Editor's Note: The Green Imperative


What does it mean to be green? We struggle with that question as the judges for our Green Washington Awards (page 33) gather in our office each year to select the winners. Our criteria are relatively simple: 1) Do a company or nonprofit institution’s sustainability practices represent a model for others to emulate? 2) How comprehensive are those efforts? 3) What is the broader impact of a company’s efforts on the environment?

We ask if a company can be a model for others because we are looking for those businesses across the state that are innovating with ways to reduce their carbon footprints. Our region is particularly cutting edge when it comes to what the experts like to call “the built environment.” Architects and builders are constantly pushing the edge with green roofs, green walls and more efficient heating and cooling systems in an effort to reduce the huge energy consumption of office buildings. But there are also small firms tapping technology to boost clean energy production by, for example, helping to identify the best places on the planet to locate solar and wind farms.

Sometimes, the innovation comes from the way an organization promotes sustainability. One nonprofit organizes neighborhoods to help residents buy clean energy systems. Two companies identify and sell green products, making it easier for consumers to use products that are friendly to the environment. Yet another firm has made it a snap to rent cars for short-term use, a service that makes it easier to live and work in the city without owning a car.

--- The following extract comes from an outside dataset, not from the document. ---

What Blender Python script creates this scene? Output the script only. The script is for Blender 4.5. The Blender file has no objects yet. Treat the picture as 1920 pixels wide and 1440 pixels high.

Innovation is good, but in the long term, we also want companies to implement tried-and-true sustainability practices to reduce their environmental impact. So the best institutions have a comprehensive set of programs that include things like recycling and composting, reduced paper use, using LED lights and powering down computers at night.

One thing we struggle with every year is addressing a business’s contribution in the area of sustainability even if its social impact in sectors unrelated to the environment might be perceived by some as questionable. In 2011, a silver award in the retail category went to Walmart. At least one judge was upset at the idea of giving a green award to a company that paid its employees so poorly that many of them had to apply for food stamps to get by.

The judges chose to present the award to Walmart because one criterion for choosing the winners is overall impact. A small coffee shop that does everything possible to be green can serve as a great model for others and we should recognize it. But when a giant retailer, or for that matter a global soda bottler, makes a conscious effort to reduce energy use or cut water waste, the reduced impact on the environment is significant.

Our region has emerged as a model for clean energy and sustainable business practices. We have some of the nation’s greenest office buildings and hotels. But in the end, for sustainability to have a real impact, green practices have to migrate upward and outward until they are adopted by all companies, both big and small.